The striking red sun is a symbol found in many of the Spanish artist's work, with a more detailed version coming earlier in 1948. Miro and Dali had similar influences during their careers, firstly the colour and culture of their Catalan backgrounds, followed by their spells in Paris where they were to draw in a wide variety of experiences and and artistic inspirations. Here they would come across the likes of Paul Klee, and they would exchange ideas for future work. Shortly before producing a series of paintings which included red suns, artist Miro also spent time in New York, where he would meet several famous American artists. Jackson Pollock was one of a number of artists who helped to inspire further his abstract ideas, having once famously claiming to have declared war on traditional painting styles.

Miro liked to reduce detail to a minimum, whilst still allowing each object to be identifiable. The large red circle dominates the title of the piece and also the composition itself, stretching to two thirds of the width and height of the painting. There is then a loose shape of blue underneath plus additional detail to the left and right of the scene. Whilst anyone can understand the construct of the red sun in this painting, it may take those more knowledgable of other Miro paintings to explain what the other elements of the scene represent.
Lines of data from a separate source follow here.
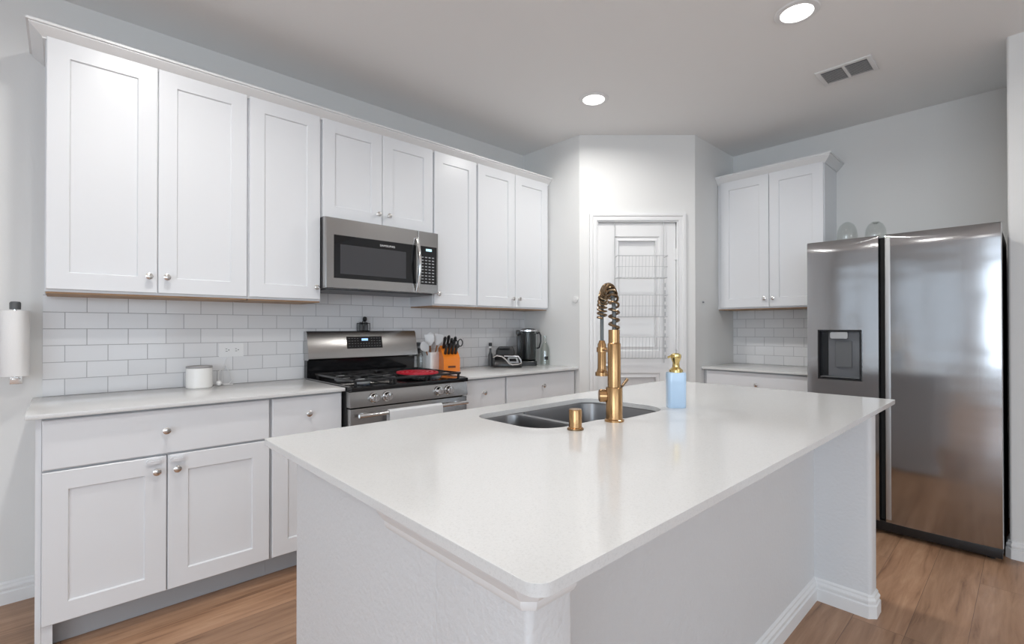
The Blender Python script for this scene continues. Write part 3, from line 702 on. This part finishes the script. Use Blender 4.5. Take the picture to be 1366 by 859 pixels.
# ------------------------------------------------------------------ refrigerator (local: x along run leftwards->right, front -y; placed rotated)
FX, FY0, FY1 = 3.520, .1050, 1.015; FW = FY1-FY0
rf = thing('refrigerator', 'stainless steel side-by-side refrigerator with ice and water dispenser', 'refrigerator', (FX, FY1, 0), -R90)
FZ = 1.786
b = B(); b.box(.002, FW-.002, .075, .80, .035, 1.757, .003); b.obj('body', m_blackm, rf)
B().box(.004, FW-.004, .050, .0745, .018, .078, .002).obj('kick_grille', m_black, rf)
for x in (.05, FW-.05):
    for y in (.10, .7): B().lathe([(.018, .0005), (.018, .036)], (x, y, 0), 12).obj('foot', m_black, rf)
sp = FY1-.602   # split
def fdoor(x0, x1, hole=None, bulge=.009, flat_l=0, flat_r=0):
    """convex front sheet, sloped top bevel; front surface is a grid so that the dispenser opening can be left out"""
    z0, z1 = .082, FZ; b = B(); nx, th = 24, .070
    xsg = [x0+(x1-x0)*i/nx for i in range(nx+1)]
    xsg[1:1] = [x0+.003]; xsg[-1:-1] = [x1-.003]
    if hole: xsg = sorted(set([min([hole[0], hole[1]], key=lambda h: abs(h-x)) if min(abs(hole[0]-x), abs(hole[1]-x)) < (x1-x0)/nx*.5 else x for x in xsg]))
    zs = [z0, z0+.01] + ([hole[2], hole[3]] if hole else [.6, 1.2]) + [z1-.08]
    def bl(x):
        s = (x-x0)/(x1-x0)*2-1; return 1-s*s
    def top(x): return z1-.007-.030*bl(x)
    def yf(x): return .012-bulge*bl(x)-.0+(.010 if (x-x0 < .0005 or x1-x < .0005) else 0)
    V = {}
    for i, x in enumerate(xsg):
        for j, z in enumerate(zs): V[i, j] = b.bm.verts.new((x, yf(x)+(.006 if j == 0 else 0), z))
        V[i, len(zs)] = b.bm.verts.new((x, yf(x), top(x)-.006))
        V[i, len(zs)+1] = b.bm.verts.new((x, yf(x)+.0025, top(x)))
        V[i, len(zs)+2] = b.bm.verts.new((x, .030, z1))
        V[i, len(zs)+3] = b.bm.verts.new((x, th, z1-.004))
        V[i, -1] = b.bm.verts.new((x, th, z0))
    nj = len(zs)+4
    for i in range(len(xsg)-1):
        for j in range(-1, nj-1):
            if hole and j == 2 and xsg[i] >= hole[0]-1e-6 and xsg[i+1] <= hole[1]+1e-6: continue
            b.face((V[i, j], V[i+1, j], V[i+1, j+1], V[i, j+1]))
        b.face((V[i, nj-1], V[i+1, nj-1], V[i+1, -1], V[i, -1]))
    for i in (0, len(xsg)-1): b.face([V[i, j] for j in range(-1, nj)])
    return b, yf
dh = (FY1-.948, FY1-.711, .906, 1.219)
b, yf = fdoor(.0, FY1-.628, dh); dl = b.obj('freezer_door', m_fridge, rf)
b, yf2 = fdoor(sp+.0, FW, None); drr = b.obj('fridge_door', m_fridge, rf)
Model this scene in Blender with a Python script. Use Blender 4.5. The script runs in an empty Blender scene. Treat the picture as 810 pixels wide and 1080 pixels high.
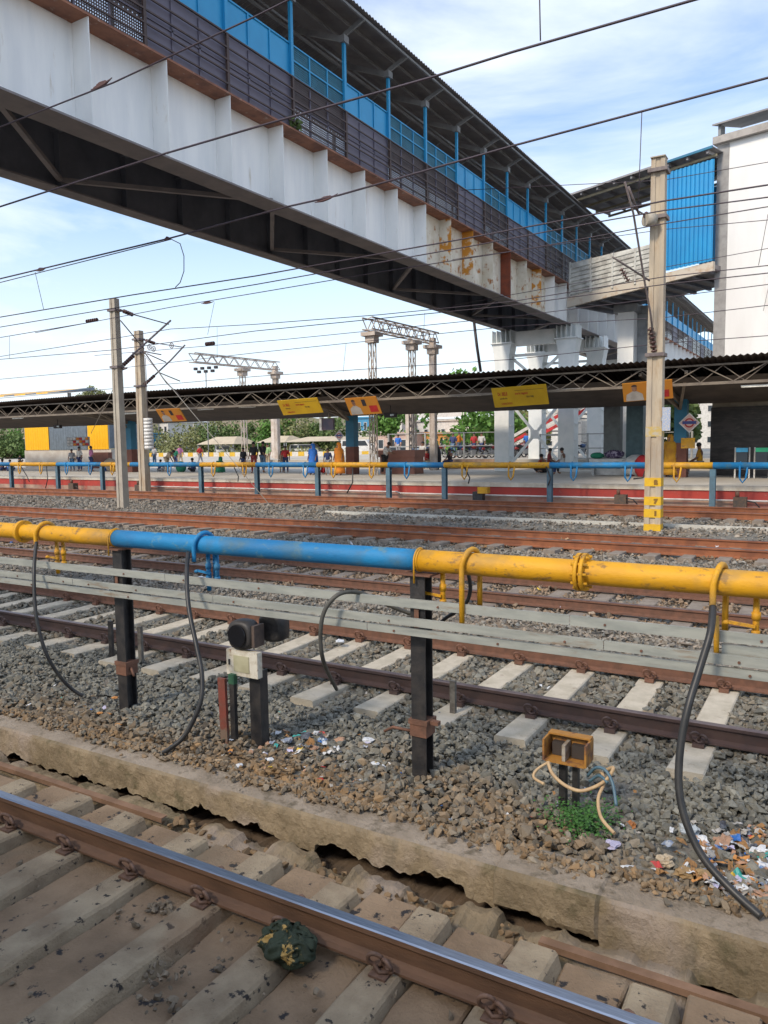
import bpy, bmesh, math, random
import numpy as np
from mathutils import Vector, Matrix
random.seed(7); rng = np.random.default_rng(7)
SC = bpy.context.scene
COL = SC.collection
# ------------------------------------------------------------------ camera
F=815.; W=810; H=1080; EYE=2.55
ROLL=math.radians(0.85); YAW=math.radians(30.6); PITCH=math.atan((540-467.)/F)
fw=np.array([-math.sin(YAW)*math.cos(PITCH), math.cos(YAW)*math.cos(PITCH), -math.sin(PITCH)])
rt=np.array([math.cos(YAW),math.sin(YAW),0.]); up=np.cross(rt,fw)
c_,s_=math.cos(ROLL),math.sin(ROLL)
rt,up = rt*c_-up*s_, up*c_+rt*s_
cam=bpy.data.cameras.new('camera'); camo=bpy.data.objects.new('camera',cam); COL.objects.link(camo)
cam.sensor_fit='VERTICAL'; cam.sensor_height=36; cam.lens=F/1080*36; cam.clip_start=.05; cam.clip_end=3000
m=Matrix.Identity(4)
for i in range(3): m[i][0]=rt[i]; m[i][1]=up[i]; m[i][2]=-fw[i]
m[0][3]=0; m[1][3]=0; m[2][3]=EYE
camo.matrix_world=m; SC.camera=camo
# a pixel of the survey picture -> the point of a world plane
def ray(x,y): return fw*F+rt*(x-W/2)-up*(y-H/2)
E0=np.array([0,0,EYE])
def ony(x,y,Y): d=ray(x,y); return E0+d*(Y/d[1])
def onx(x,y,X): d=ray(x,y); return E0+d*(X/d[0])
def onz(x,y,z): d=ray(x,y); return E0+d*((z-EYE)/d[2])
# ------------------------------------------------------------------ world, sun, exposure
SUN_EL=math.radians(42); SUN_AZ=math.radians(192)     # compass bearing from +Y clockwise: behind the camera, a little left
world=bpy.data.worlds.new('World'); SC.world=world; world.use_nodes=True
nt=world.node_tree; nt.nodes.clear(); L=nt.links.new
N=nt.nodes.new
out=N('ShaderNodeOutputWorld'); bg=N('ShaderNodeBackground'); bg.inputs[1].default_value=.15
sky=N('ShaderNodeTexSky'); sky.sky_type='NISHITA'; sky.sun_disc=False; sky.sun_elevation=SUN_EL; sky.sun_rotation=SUN_AZ
sky.air_density=1.2; sky.dust_density=1.5; sky.ozone_density=1.5
tc=N('ShaderNodeTexCoord'); mp=N('ShaderNodeMapping'); mp.inputs['Scale'].default_value=(1.0,1.6,4.5); mp.inputs['Rotation'].default_value=(0.15,0.1,.5)
n1=N('ShaderNodeTexNoise'); n1.inputs['Scale'].default_value=1.7; n1.inputs['Detail'].default_value=9; n1.inputs['Roughness'].default_value=.56; n1.inputs['Distortion'].default_value=.35
r1=N('ShaderNodeMapRange'); r1.inputs[1].default_value=.40; r1.inputs[2].default_value=.66; r1.inputs[3].default_value=.12
sep=N('ShaderNodeSeparateXYZ'); r2=N('ShaderNodeMapRange'); r2.inputs[1].default_value=.32; r2.inputs[2].default_value=-.02; 
mx=N('ShaderNodeMath'); mx.operation='MAXIMUM'; ms=N('ShaderNodeMath'); ms.operation='MULTIPLY'; ms.inputs[1].default_value=.9
mix=N('ShaderNodeMix'); mix.data_type='RGBA'; mix.inputs[7].default_value=(6.7,7.2,7.85,1)
L(tc.outputs['Generated'],mp.inputs[0]); L(mp.outputs[0],n1.inputs['Vector']); L(n1.outputs[0],r1.inputs[0])
L(tc.outputs['Generated'],sep.inputs[0]); L(sep.outputs[2],r2.inputs[0])
L(r1.outputs[0],mx.inputs[0]); L(r2.outputs[0],mx.inputs[1]); L(mx.outputs[0],ms.inputs[0]); L(ms.outputs[0],mix.inputs[0])
tn=N('ShaderNodeMix'); tn.data_type='RGBA'; tn.blend_type='MULTIPLY'; tn.inputs[0].default_value=1; tn.inputs[7].default_value=(1.15,1.24,1.38,1); L(sky.outputs[0],tn.inputs[6]); L(tn.outputs[2],mix.inputs[6]); L(mix.outputs[2],bg.inputs[0]); L(bg.outputs[0],out.inputs[0])
sun=bpy.data.lights.new('sun','SUN'); sun.energy=2.5; sun.angle=math.radians(9); sun.color=(1,.86,.68)
suno=bpy.data.objects.new('sun',sun); COL.objects.link(suno)
sd=Vector((math.sin(SUN_AZ)*math.cos(SUN_EL), math.cos(SUN_AZ)*math.cos(SUN_EL), math.sin(SUN_EL)))
suno.rotation_euler=sd.to_track_quat('Z','Y').to_euler(); suno.location=(0,-20,30)
SC.view_settings.view_transform='Standard'; SC.view_settings.look='None'; SC.view_settings.gamma=1
SC.view_settings.exposure=0.20
# ------------------------------------------------------------------ materials
MATS={}
def M(name,col,rough=.8,col2=None,scale=3.,lo=.4,hi=.62,stain=None,sscale=8.,slo=.6,shi=.68,bump=.0,bscale=40.,metal=0.,spec=.5,attr=None,tint=None,stretch=None,emit=0):
    if name in MATS: return MATS[name]
    m=bpy.data.materials.new(name); MATS[name]=m; m.use_nodes=True; t=m.node_tree; b=t.nodes['Principled BSDF']; n=t.nodes.new; l=t.links.new
    b.inputs['Roughness'].default_value=rough; b.inputs['Metallic'].default_value=metal; b.inputs['Specular IOR Level'].default_value=spec
    geo=n('ShaderNodeNewGeometry'); pos=geo.outputs['Position']
    if stretch:
        mpn=n('ShaderNodeMapping'); mpn.inputs['Scale'].default_value=stretch; l(pos,mpn.inputs[0]); pos=mpn.outputs[0]
    def noise(sc,det=6,ro=.6):
        q=n('ShaderNodeTexNoise'); q.inputs['Scale'].default_value=sc; q.inputs['Detail'].default_value=det; q.inputs['Roughness'].default_value=ro; l(pos,q.inputs['Vector']); return q.outputs[0]
    def mr(x,a,c_):
        q=n('ShaderNodeMapRange'); q.inputs[1].default_value=a; q.inputs[2].default_value=c_; l(x,q.inputs[0]); return q.outputs[0]
    def mixc(f,a,c_):
        q=n('ShaderNodeMix'); q.data_type='RGBA'; l(f,q.inputs[0])
        if isinstance(a,tuple): q.inputs[6].default_value=(*a,1)
        else: l(a,q.inputs[6])
        if isinstance(c_,tuple): q.inputs[7].default_value=(*c_,1)
        else: l(c_,q.inputs[7])
        return q.outputs[2]
    c2=col2 or tuple(x*.78 for x in col)
    c=mixc(mr(noise(scale),lo,hi),col,c2)
    if attr:      # a per-stone / per-vertex tone and a brown share
        a=n('ShaderNodeAttribute'); a.attribute_name='tone'; bb=n('ShaderNodeAttribute'); bb.attribute_name='brown'
        c=mixc(bb.outputs['Fac'],c,attr)
        h=n('ShaderNodeHueSaturation'); l(c,h.inputs['Color']); l(a.outputs['Fac'],h.inputs['Value']); c=h.outputs[0]
    if stain: c=mixc(mr(noise(sscale,8,.65),slo,shi),c,stain)
    if tint: c=mixc(mr(noise(tint[1],3),tint[2],tint[3]),c,tint[0])
    l(c,b.inputs['Base Color'])
    if bump:
        q=n('ShaderNodeBump'); q.inputs['Strength'].default_value=bump; q.inputs['Distance'].default_value=.02; l(noise(bscale,6,.7),q.inputs['Height']); l(q.outputs[0],b.inputs['Normal'])
    if emit: b.inputs['Emission Color'].default_value=(*col,1); b.inputs['Emission Strength'].default_value=emit
    return m
def mesh_mat(name,col,pitch=.06,open_=.5):
    """woven wire panel: square holes let you see through"""
    m=M(name,col,.6); t=m.node_tree; b=t.nodes['Principled BSDF']; n=t.nodes.new; l=t.links.new
    g=n('ShaderNodeNewGeometry'); s=n('ShaderNodeSeparateXYZ'); l(g.outputs['Position'],s.inputs[0])
    outs=[]
    for i in (1,2):
        f=n('ShaderNodeMath'); f.operation='DIVIDE'; f.inputs[1].default_value=pitch; l(s.outputs[i],f.inputs[0])
        q=n('ShaderNodeMath'); q.operation='FRACT'; l(f.outputs[0],q.inputs[0])
        w=n('ShaderNodeMath'); w.operation='LESS_THAN'; w.inputs[1].default_value=1-math.sqrt(open_); l(q.outputs[0],w.inputs[0]); outs.append(w.outputs[0])
    mm=n('ShaderNodeMath'); mm.operation='MAXIMUM'; l(outs[0],mm.inputs[0]); l(outs[1],mm.inputs[1]); l(mm.outputs[0],b.inputs['Alpha'])
    return m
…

He produced a visual language which remained consistent through a number of his works and so an understanding of them will help to explain much of this one. He also helpfully supplied a glossary for some artworks which detailed what each and every item represented to avoid any confusion or misunderstanding.

The Red Sun can be located in the collection of the The Phillips Memorial Gallery, United States. MoMA in New York is one of the finest venues from which to enjoy the work of this artist but there are also a number of places to visit in his native Spain, too. Several museums exist in his name and are excellent places to quickly get a broader understanding of his overall career oeuvre, which went well beyond just painting, taking in the likes of sculpture, ceramics and drawing too. The boldness of this particular painting also makes it suitable as an art print reproduction from any online stores with a suitable license to reproduce any of his work.